Reproduce the listing below verbatim.
──────
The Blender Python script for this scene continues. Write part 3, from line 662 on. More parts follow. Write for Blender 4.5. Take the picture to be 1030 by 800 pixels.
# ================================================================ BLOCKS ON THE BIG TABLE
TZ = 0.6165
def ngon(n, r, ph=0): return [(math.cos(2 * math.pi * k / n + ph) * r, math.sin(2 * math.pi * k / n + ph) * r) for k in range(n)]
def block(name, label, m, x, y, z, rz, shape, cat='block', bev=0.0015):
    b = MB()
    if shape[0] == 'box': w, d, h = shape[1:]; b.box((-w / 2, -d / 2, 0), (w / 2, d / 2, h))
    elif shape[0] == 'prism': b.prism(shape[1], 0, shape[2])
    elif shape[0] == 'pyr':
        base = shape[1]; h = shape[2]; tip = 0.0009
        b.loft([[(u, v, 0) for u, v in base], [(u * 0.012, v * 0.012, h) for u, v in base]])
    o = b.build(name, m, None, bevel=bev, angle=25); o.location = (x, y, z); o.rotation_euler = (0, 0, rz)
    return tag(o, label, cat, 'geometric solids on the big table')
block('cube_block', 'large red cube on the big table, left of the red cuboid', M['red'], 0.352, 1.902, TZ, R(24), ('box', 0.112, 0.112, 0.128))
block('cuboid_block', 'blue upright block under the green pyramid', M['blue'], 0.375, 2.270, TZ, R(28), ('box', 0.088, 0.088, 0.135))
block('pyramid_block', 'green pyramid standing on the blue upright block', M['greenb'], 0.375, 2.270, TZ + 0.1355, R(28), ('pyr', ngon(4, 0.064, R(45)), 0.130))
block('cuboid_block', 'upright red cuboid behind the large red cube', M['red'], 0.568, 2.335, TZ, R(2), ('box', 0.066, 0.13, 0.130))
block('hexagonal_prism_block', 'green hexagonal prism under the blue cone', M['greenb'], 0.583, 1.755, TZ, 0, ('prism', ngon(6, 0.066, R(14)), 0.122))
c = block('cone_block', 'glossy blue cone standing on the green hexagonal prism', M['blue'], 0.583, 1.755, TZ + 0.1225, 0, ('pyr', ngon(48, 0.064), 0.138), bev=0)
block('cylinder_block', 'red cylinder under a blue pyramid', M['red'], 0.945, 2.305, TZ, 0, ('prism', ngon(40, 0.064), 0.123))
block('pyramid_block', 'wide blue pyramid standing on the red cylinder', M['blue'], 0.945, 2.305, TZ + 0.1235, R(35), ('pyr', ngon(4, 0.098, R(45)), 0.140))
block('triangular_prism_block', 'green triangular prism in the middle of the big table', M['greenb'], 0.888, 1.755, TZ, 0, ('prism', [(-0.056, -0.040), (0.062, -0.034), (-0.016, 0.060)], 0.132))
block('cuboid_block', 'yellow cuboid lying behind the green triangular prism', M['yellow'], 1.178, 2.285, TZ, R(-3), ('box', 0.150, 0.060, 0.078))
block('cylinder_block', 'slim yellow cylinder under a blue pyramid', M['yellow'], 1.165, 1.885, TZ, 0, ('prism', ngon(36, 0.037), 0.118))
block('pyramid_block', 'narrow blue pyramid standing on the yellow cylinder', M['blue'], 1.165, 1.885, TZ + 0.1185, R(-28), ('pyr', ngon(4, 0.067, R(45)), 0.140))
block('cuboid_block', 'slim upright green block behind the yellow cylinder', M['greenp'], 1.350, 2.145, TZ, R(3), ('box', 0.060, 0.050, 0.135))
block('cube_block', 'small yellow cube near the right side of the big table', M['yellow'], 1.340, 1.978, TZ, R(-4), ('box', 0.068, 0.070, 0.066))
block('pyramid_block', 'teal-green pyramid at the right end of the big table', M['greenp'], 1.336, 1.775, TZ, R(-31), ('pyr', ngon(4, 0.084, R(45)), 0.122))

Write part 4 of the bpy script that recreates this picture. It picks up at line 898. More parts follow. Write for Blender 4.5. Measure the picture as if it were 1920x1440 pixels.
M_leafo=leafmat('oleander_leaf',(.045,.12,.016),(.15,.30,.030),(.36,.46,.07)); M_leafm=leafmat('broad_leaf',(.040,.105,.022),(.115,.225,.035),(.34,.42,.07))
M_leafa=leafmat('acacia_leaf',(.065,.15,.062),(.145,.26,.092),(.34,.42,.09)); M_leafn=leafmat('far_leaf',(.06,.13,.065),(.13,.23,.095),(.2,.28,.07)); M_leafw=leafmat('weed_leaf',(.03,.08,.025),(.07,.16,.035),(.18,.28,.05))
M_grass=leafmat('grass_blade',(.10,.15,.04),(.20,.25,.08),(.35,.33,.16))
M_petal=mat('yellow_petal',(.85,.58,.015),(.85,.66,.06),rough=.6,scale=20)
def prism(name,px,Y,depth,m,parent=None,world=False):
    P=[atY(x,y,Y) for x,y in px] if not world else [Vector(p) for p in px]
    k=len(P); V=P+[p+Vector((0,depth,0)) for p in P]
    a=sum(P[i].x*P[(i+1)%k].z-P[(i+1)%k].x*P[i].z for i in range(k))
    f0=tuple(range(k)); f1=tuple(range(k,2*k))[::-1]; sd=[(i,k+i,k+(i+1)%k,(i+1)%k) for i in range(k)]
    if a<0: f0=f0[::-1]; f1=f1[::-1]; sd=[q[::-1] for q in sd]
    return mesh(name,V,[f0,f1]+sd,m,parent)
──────
Exercise result =>
The Blender Python script for this scene continues. Write part 3, from line 662 on. More parts follow. Write for Blender 4.5. Take the picture to be 1030 by 800 pixels.
# ================================================================ BLOCKS ON THE BIG TABLE
TZ = 0.6165
def ngon(n, r, ph=0): return [(math.cos(2 * math.pi * k / n + ph) * r, math.sin(2 * math.pi * k / n + ph) * r) for k in range(n)]
def block(name, label, m, x, y, z, rz, shape, cat='block', bev=0.0015):
    b = MB()
    if shape[0] == 'box': w, d, h = shape[1:]; b.box((-w / 2, -d / 2, 0), (w / 2, d / 2, h))
    elif shape[0] == 'prism': b.prism(shape[1], 0, shape[2])
    elif shape[0] == 'pyr':
        base = shape[1]; h = shape[2]; tip = 0.0009
        b.loft([[(u, v, 0) for u, v in base], [(u * 0.012, v * 0.012, h) for u, v in base]])
    o = b.build(name, m, None, bevel=bev, angle=25); o.location = (x, y, z); o.rotation_euler = (0, 0, rz)
    return tag(o, label, cat, 'geometric solids on the big table')
block('cube_block', 'large red cube on the big table, left of the red cuboid', M['red'], 0.352, 1.902, TZ, R(24), ('box', 0.112, 0.112, 0.128))
block('cuboid_block', 'blue upright block under the green pyramid', M['blue'], 0.375, 2.270, TZ, R(28), ('box', 0.088, 0.088, 0.135))
block('pyramid_block', 'green pyramid standing on the blue upright block', M['greenb'], 0.375, 2.270, TZ + 0.1355, R(28), ('pyr', ngon(4, 0.064, R(45)), 0.130))
block('cuboid_block', 'upright red cuboid behind the large red cube', M['red'], 0.568, 2.335, TZ, R(2), ('box', 0.066, 0.13, 0.130))
block('hexagonal_prism_block', 'green hexagonal prism under the blue cone', M['greenb'], 0.583, 1.755, TZ, 0, ('prism', ngon(6, 0.066, R(14)), 0.122))
c = block('cone_block', 'glossy blue cone standing on the green hexagonal prism', M['blue'], 0.583, 1.755, TZ + 0.1225, 0, ('pyr', ngon(48, 0.064), 0.138), bev=0)
block('cylinder_block', 'red cylinder under a blue pyramid', M['red'], 0.945, 2.305, TZ, 0, ('prism', ngon(40, 0.064), 0.123))
block('pyramid_block', 'wide blue pyramid standing on the red cylinder', M['blue'], 0.945, 2.305, TZ + 0.1235, R(35), ('pyr', ngon(4, 0.098, R(45)), 0.140))
block('triangular_prism_block', 'green triangular prism in the middle of the big table', M['greenb'], 0.888, 1.755, TZ, 0, ('prism', [(-0.056, -0.040), (0.062, -0.034), (-0.016, 0.060)], 0.132))
block('cuboid_block', 'yellow cuboid lying behind the green triangular prism', M['yellow'], 1.178, 2.285, TZ, R(-3), ('box', 0.150, 0.060, 0.078))
block('cylinder_block', 'slim yellow cylinder under a blue pyramid', M['yellow'], 1.165, 1.885, TZ, 0, ('prism', ngon(36, 0.037), 0.118))
block('pyramid_block', 'narrow blue pyramid standing on the yellow cylinder', M['blue'], 1.165, 1.885, TZ + 0.1185, R(-28), ('pyr', ngon(4, 0.067, R(45)), 0.140))
block('cuboid_block', 'slim upright green block behind the yellow cylinder', M['greenp'], 1.350, 2.145, TZ, R(3), ('box', 0.060, 0.050, 0.135))
block('cube_block', 'small yellow cube near the right side of the big table', M['yellow'], 1.340, 1.978, TZ, R(-4), ('box', 0.068, 0.070, 0.066))
block('pyramid_block', 'teal-green pyramid at the right end of the big table', M['greenp'], 1.336, 1.775, TZ, R(-31), ('pyr', ngon(4, 0.084, R(45)), 0.122))

Write part 4 of the bpy script that recreates this picture. It picks up at line 898. More parts follow. Write for Blender 4.5. Measure the picture as if it were 1920x1440 pixels.
M_leafo=leafmat('oleander_leaf',(.045,.12,.016),(.15,.30,.030),(.36,.46,.07)); M_leafm=leafmat('broad_leaf',(.040,.105,.022),(.115,.225,.035),(.34,.42,.07))
M_leafa=leafmat('acacia_leaf',(.065,.15,.062),(.145,.26,.092),(.34,.42,.09)); M_leafn=leafmat('far_leaf',(.06,.13,.065),(.13,.23,.095),(.2,.28,.07)); M_leafw=leafmat('weed_leaf',(.03,.08,.025),(.07,.16,.035),(.18,.28,.05))
M_grass=leafmat('grass_blade',(.10,.15,.04),(.20,.25,.08),(.35,.33,.16))
M_petal=mat('yellow_petal',(.85,.58,.015),(.85,.66,.06),rough=.6,scale=20)
def prism(name,px,Y,depth,m,parent=None,world=False):
    P=[atY(x,y,Y) for x,y in px] if not world else [Vector(p) for p in px]
    k=len(P); V=P+[p+Vector((0,depth,0)) for p in P]
    a=sum(P[i].x*P[(i+1)%k].z-P[(i+1)%k].x*P[i].z for i in range(k))
    f0=tuple(range(k)); f1=tuple(range(k,2*k))[::-1]; sd=[(i,k+i,k+(i+1)%k,(i+1)%k) for i in range(k)]
    if a<0: f0=f0[::-1]; f1=f1[::-1]; sd=[q[::-1] for q in sd]
    return mesh(name,V,[f0,f1]+sd,m,parent)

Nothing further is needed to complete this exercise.